My family got a computer in 1994 when I was 3, and I’d use it for a variety of things. Mostly simple games and some simple art programs. As for TV, I mostly just watched when my mom watched, so when I was little I didn’t spend several hours watching TV in a row. My mom never really showed me kids shows so I’ve never watched Barney or Sesame Street or shows like that. But as far as I know, before I was 3 I had very little screen time. My parents tell me I used to play with blocks and count things a lot before that.

Interesting article related to this subject.
http://time.com/3682621/this-country-just-made-it-illegal-to-give-kids-too-much-screen-time/

In-depth article.

http://time.com/raising-the-screen-generation/

raclut, thank you for posting the Time article. It was very interesting.

Not just eyesight, but bone health. Younger and younger people are going in to seek treatment for neck pain and problem with discs in their cervical spine. We have our heads bent down or bending forward too much.

Okay, so many of us are the first generation being raised on television. It was always present in our lives. People said then that this would be catastrophic. Well it wasn’t.

Most of our young adults ( early 30’s, late 20’s) were the first home computer/Internet cellphone generation. Again, super bad predictions about their socialization. Did not happen.

Now we have smart phones, wristwatches, etc. and you know what? Life will adapt. Just like it did to the automobile and telephone!

Technology brings changes. It isn’t the end of the world or catastrophic. IMO, to conceal your children from this is a grave disservice. It is the world and they have to live in at this time.

To require a few hours, days or weeks down time, ie off TV, internet, cellphone, etc is certainly okay. This was needed way before even radio.way before even that. Meditation, solitude, lone time.

@morrismm:
Thank you , you wrote what I was thinking. Bad parenting is bad parenting, and I think back when we were growing up the kids watching too much tv was the big thing, then it was computers and video games. Using smart phones and tablets as baby sitters is as much of a problem as using tv as baby sitter, I remember being horrified when a cousin of mine was so proud when they had their young daughter sitting glued to the tv watching Barney for hours on end, because it gave them peace or whatnot…I do have problems with the use of modern tech, I see young kids with their own phones with internet access, I see kids with tablets that are surfing the net with no supervision, and it concerns me (and no, they didn’t have parental controls enabled, I checked). My problem isn’t so much the quantity, but what kids may be doing with it, I hear acounts of really young kids inappropriately texting or bullying, and I blame the parents, they want their kids to think they are cool so they are giving these kids smart phones and tablets, or for that matter computers, without keeping on eye on what they are doing.

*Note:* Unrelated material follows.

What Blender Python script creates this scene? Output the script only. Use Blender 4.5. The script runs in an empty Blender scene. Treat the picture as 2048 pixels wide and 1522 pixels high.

The computer can teach a lot, but there are things it cannot do. The virtual worlds of the computer are amazing, programs like the old Sims could teach things, but it also makes it seem a lot easier than it is. It also doesn’t teach skills with visualization in the real world in three dimensions, that for example blocks or legos might teach (as good as the sim programs I have seen, that allow building a ‘castle’ on a screen, it just isn’t the same thing as doing it “in real life”.

What it really comes down to is channeling the kids into the right kind of things, and balancing it out. The computer can stimulate a sense of imagination, and can also dull it under too much data, too much stimulation, and there needs to be a balance somewhere.